Creating the Intelligence of Origin

To clarify my previous post, while the theory of Intelligent Design is consistent with the Theory of Creation, it does not imply it. Nor does including Intelligent Design in the classroom equate to the inclusion of the Theory of Creation.

Intelligent Design is the concept that intelligence somehow played a role in the design of living organisms. It is in contrast with the Theory of Evolution which suggests that living organisms evolved through a series of accidental mutations that were “selected” to survive through the “survival of the fittest”.

To study the Theory of Evolution together with the theory of Intelligent Design is to examine both sides of the issue.
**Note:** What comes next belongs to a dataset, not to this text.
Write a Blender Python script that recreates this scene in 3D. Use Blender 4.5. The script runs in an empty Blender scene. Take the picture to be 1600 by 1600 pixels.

It serves to study the evidence and the hypotheses behind each – much of which may contradict the other. (Ok, some do hypothesize that both theories may work together such that intelligence played a role in designing the accidental mutations.)

The Theory of Creation seeks to identify the “who”, the “how”, and the “why” behind the intelligence. It requires an act of religious faith that may best be studied under the guidance of the faithful.

To be clear, including Intelligent Design in the classroom does not mean including the Theory of Creation. But, it does mean a more rounded curriculum surrounding the science of origin.


There are scientists who support both theories of Evolution and of Intelligent Design. To pretend otherwise is to foster ignorance – or perhaps a demonstration thereof.

A primer for the science of origin would be incomplete without a study of both theories. While I find the theory of Intelligent Design more palpable and more fitting of the evidence, I still recognize that scientists more educated than I subscribe to the Theory of Evolution. I take no issue with presenting their work to our students.

The vehement opposition to introducing the work of “Intelligent Design” scientists into the classroom is illogical. It smacks more of an emotional response against that which one does not understand and less of a rational argument for the legitimate study origin.


Blogger John said...

Wow. And all this time, I thought it was the Intelligent Design camp who are feeding on the fears of people who don't understand evolution.

You know, it's really quite interesting how all of your posts toe the Conservative-Republican line. On every issue. It must feel good to fit into that socio-political framework so perfectly. That way, if you haven't had time to come up with your own opinion, one will be quickly provided. And you can just try and come up with an argument for it. It must be comforting.

10/30/2005 7:54 PM  
Blogger G-man said...

Newsflash: Conservatives tend to agree on social and political issues. It’s in our contract. If we don’t agree and sound like, well, conservatives, then we stop getting our Halliburton checks.